Considering the way Harvick burst onto the NASCAR Cup Series scene in 2001, there is also plenty of irony regarding his plans to step away from full-time NASCAR racing.

Harvick had just begun his second season in the Xfinity Series when seven-time Cup Series champion Dale Earnhardt was killed in a crash on the final lap of the Daytona 500 at Daytona Int’l Speedway. Earnhardt was 50 years old and beginning his 27th Cup Series season.

Already driving for Richard Childress Racing in the Xfinity Series, Harvick was chosen to replace the irreplaceable beginning the next weekend at Rockingham (N.C.) Speedway. Harvick drove the No. 29 Chevrolet, with the car renumbered from the familiar No. 3 Earnhardt had wheeled for decades.

Despite the pressure of replacing a legend, Harvick proved he was the man for the job in only his second start, as he outran Jeff Gordon in a thrilling late-race battle to win his first Cup Series race two weeks later at Atlanta Motor Speedway.

Racing in both the Cup and Xfinity Series that year, Harvick won the Xfinity Series title.

The Bakersfield, Calif., native was on his way.

Harvick remained with RCR for 13 seasons in the Cup Series and counted the Daytona 500 and the Brickyard 400 among his 23 victories.

Moving to Stewart-Haas Racing in 2014, Harvick won the Cup Series title in his first season with the organization, claiming five victories aboard the No. 4 machine.

Harvick’s winningest season came in 2020 when he won nine times.

As he enters his 23rd Cup Series campaign, he’s won 60 races in the series, which ties him for ninth on the all-time list of Cup Series winners.

2/19/23 during The Daytona 500 at the Daytona Internatinoal Speedway in Daytona Beach, FL (Andrew Coppley/HHP)
Richard Childress at the 2023 Daytona 500. (HHP/Andrew Coppley photo)

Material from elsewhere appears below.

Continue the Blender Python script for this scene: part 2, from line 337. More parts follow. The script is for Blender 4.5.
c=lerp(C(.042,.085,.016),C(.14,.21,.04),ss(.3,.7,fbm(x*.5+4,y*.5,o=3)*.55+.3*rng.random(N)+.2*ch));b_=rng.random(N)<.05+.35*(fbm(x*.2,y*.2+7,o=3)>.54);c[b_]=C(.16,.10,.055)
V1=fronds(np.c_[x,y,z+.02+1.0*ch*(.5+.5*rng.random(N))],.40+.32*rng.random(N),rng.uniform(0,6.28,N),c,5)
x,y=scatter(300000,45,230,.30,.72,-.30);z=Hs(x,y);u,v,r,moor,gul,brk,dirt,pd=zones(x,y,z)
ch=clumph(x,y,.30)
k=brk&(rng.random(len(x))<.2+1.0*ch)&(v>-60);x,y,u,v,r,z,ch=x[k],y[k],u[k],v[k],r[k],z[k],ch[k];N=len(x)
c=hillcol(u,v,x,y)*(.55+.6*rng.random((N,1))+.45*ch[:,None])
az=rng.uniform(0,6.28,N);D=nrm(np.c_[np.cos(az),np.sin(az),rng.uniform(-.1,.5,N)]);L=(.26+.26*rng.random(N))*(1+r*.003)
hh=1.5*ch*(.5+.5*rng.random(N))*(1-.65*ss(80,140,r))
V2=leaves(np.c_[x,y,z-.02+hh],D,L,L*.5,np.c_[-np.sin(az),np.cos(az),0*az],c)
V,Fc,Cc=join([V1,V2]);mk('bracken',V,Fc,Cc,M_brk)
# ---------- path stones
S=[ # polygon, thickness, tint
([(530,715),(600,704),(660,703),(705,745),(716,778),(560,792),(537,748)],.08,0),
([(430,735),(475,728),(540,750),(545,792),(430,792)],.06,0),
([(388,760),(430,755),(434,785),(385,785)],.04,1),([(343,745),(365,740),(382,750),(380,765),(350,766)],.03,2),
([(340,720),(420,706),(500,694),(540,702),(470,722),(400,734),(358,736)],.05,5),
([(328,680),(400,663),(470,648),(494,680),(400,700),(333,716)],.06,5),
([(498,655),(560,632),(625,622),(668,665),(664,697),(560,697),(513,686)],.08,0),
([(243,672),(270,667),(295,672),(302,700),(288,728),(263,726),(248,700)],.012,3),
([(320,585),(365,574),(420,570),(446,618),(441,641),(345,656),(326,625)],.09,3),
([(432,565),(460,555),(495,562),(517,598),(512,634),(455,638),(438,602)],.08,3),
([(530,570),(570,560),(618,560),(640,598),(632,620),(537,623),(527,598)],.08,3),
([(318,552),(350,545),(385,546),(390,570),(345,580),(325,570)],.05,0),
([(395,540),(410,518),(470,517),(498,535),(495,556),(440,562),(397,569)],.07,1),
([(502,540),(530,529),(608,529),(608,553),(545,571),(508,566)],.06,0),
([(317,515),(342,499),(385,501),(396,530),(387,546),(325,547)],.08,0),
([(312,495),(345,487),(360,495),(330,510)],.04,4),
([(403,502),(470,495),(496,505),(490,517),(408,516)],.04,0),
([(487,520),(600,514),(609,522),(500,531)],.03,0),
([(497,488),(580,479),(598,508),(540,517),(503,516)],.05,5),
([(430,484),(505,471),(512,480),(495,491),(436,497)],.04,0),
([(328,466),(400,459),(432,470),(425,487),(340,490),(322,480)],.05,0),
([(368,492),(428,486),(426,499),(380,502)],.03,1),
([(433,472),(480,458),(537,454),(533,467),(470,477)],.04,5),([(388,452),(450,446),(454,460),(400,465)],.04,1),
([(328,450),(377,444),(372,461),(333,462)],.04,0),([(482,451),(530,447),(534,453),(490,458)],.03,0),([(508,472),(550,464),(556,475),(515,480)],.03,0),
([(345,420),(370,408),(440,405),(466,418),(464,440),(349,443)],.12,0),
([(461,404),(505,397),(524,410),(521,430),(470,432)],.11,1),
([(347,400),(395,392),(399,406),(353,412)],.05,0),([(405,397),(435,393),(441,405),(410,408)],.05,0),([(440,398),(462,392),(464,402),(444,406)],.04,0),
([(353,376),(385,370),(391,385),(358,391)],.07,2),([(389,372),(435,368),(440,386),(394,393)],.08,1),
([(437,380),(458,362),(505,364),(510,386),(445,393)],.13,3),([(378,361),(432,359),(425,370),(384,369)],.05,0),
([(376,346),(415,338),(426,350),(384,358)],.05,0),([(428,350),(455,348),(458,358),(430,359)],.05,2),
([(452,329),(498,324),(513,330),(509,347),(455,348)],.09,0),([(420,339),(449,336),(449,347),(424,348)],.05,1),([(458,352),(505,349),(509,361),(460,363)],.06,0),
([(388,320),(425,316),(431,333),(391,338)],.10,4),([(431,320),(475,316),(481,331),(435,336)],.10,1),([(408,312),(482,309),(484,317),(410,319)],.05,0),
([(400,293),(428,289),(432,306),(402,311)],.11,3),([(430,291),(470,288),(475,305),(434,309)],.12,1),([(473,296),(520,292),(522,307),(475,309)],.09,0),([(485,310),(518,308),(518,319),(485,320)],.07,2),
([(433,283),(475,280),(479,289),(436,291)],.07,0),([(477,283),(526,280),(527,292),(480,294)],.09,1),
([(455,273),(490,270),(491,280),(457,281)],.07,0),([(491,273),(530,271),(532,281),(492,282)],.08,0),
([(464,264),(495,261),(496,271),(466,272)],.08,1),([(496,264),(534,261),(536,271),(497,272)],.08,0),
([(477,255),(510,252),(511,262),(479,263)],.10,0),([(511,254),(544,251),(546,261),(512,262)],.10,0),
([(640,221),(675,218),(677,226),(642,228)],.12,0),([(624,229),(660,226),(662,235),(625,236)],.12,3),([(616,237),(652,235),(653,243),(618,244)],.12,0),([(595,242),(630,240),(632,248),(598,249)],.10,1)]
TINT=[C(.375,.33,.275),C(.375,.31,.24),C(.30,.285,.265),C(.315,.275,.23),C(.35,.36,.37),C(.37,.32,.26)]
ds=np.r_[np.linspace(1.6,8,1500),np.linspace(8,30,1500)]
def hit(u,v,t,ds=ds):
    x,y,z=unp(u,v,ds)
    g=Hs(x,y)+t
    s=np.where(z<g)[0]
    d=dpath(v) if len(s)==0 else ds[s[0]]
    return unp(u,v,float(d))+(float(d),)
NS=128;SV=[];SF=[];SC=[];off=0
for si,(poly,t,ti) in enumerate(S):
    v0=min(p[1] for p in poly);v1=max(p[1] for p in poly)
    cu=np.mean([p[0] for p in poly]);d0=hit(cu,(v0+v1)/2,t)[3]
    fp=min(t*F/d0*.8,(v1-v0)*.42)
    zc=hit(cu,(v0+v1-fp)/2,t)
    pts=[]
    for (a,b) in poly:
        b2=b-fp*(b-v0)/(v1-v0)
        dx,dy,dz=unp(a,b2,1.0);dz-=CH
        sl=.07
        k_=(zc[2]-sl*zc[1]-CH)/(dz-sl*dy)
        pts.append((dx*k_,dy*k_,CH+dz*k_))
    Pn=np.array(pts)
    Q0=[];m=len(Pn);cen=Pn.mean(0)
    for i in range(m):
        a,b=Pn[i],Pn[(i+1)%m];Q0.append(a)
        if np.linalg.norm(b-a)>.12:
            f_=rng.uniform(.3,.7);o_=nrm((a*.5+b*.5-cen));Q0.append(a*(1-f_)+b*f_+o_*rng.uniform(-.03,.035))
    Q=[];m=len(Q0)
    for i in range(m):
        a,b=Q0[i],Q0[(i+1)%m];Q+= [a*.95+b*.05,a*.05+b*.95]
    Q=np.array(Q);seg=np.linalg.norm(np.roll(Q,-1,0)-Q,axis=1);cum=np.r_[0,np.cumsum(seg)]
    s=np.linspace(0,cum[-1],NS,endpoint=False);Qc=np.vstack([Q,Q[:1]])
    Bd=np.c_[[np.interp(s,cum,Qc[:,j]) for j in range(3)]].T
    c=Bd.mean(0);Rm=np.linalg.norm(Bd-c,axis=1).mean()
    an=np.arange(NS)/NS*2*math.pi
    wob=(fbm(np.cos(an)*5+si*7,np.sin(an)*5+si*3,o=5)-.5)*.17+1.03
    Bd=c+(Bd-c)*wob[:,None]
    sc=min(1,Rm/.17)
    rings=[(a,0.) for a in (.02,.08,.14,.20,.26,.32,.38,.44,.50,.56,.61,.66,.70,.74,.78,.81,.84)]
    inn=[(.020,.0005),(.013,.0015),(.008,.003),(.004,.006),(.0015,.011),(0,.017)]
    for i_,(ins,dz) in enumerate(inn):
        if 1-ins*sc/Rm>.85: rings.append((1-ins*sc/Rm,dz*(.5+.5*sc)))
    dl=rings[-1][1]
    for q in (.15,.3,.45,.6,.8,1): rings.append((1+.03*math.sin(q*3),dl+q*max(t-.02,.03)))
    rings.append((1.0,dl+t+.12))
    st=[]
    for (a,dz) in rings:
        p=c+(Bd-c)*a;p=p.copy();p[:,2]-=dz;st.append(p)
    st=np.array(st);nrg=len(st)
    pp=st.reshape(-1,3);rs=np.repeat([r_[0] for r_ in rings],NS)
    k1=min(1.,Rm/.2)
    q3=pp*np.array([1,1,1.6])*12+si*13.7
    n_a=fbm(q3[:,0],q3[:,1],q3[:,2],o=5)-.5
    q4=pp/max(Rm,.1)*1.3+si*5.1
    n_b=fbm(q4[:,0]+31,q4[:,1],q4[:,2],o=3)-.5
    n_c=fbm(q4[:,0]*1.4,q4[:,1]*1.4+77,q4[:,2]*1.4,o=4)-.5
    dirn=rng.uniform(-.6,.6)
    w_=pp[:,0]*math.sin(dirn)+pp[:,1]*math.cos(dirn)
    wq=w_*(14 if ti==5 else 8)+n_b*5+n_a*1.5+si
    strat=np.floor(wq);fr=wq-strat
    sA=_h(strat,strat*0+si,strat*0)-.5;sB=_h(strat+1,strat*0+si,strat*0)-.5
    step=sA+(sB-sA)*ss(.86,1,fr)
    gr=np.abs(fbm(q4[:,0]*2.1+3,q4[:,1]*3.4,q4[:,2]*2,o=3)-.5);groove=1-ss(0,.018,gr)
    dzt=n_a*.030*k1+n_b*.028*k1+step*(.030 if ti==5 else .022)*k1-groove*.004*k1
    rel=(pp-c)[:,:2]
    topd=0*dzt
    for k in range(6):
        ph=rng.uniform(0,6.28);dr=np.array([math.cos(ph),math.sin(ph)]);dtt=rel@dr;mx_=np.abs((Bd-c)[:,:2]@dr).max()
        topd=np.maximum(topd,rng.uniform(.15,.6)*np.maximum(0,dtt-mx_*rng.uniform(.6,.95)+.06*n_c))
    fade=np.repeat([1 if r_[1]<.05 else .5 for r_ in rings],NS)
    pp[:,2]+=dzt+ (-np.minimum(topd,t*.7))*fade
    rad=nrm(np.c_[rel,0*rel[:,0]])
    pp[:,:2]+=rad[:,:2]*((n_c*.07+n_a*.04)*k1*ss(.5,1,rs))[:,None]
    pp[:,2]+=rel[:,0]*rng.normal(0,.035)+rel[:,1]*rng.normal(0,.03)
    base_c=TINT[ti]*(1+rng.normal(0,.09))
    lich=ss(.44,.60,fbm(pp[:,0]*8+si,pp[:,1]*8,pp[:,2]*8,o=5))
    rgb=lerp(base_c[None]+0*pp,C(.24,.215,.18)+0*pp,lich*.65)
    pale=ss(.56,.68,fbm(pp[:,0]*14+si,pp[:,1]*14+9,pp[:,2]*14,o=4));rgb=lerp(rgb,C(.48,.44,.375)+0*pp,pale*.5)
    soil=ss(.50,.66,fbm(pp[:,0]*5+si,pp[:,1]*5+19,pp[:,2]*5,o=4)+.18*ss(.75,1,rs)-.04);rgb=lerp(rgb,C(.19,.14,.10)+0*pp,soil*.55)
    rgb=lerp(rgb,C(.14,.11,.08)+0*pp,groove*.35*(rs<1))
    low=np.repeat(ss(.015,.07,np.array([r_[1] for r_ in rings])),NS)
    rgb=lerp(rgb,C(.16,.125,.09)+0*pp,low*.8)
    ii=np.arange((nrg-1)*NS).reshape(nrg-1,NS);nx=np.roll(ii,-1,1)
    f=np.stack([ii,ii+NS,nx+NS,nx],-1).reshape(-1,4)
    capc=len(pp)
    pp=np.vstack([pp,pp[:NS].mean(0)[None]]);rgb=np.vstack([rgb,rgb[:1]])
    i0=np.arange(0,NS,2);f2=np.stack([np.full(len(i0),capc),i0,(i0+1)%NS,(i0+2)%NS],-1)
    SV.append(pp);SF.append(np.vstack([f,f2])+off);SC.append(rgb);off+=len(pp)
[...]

He’s also won 47 Xfinity Series races and 14 Camping World Truck Series events.

And off the track, he’s transitioned from being the quiet kid to the most outspoken driver in the series, one who is looked up to by his younger competitors and well-respected for his opinions on safety and other racing-related topics.

Now, as he begins his final season of Cup Series competition, Harvick is bringing things full circle.

Harvick was 5 years old when he started racing go-karts in California.

Now, both of his children are racing go-karts. Keelan, 10, is already racing regularly, including in Europe, while Harvick’s daughter, Piper, is 5 and just beginning down the racing path.

“With him (Keelan), gosh he races more than I do. That’s just the way that kids’ sports are now, and racing is no different,” Harvick said when announcing his pending retirement. “When you look at the time that it takes to plan and be in the right position for him, and he’s traveling internationally racing in Europe, there’s a lot that goes into it.

“I want Piper to have that same opportunity of whatever she does, to have the time to be able to explore, plan, and put her in the best position to be successful at whatever she does.”

Harvick looks forward to spending more time with his wife, DeLana, and helping the kids learn the tricks of the racing trade.

“In the last year, I think I’ve seen Keelan race three times while he’s been in Europe,” Harvick said. “I go to the go-kart track with Piper and she makes twice as many strides in a day while I’m there than she would in a day when I’m not there.

“It takes a lot of time to organize the level of racing they’re doing, and to be around that is important to me.”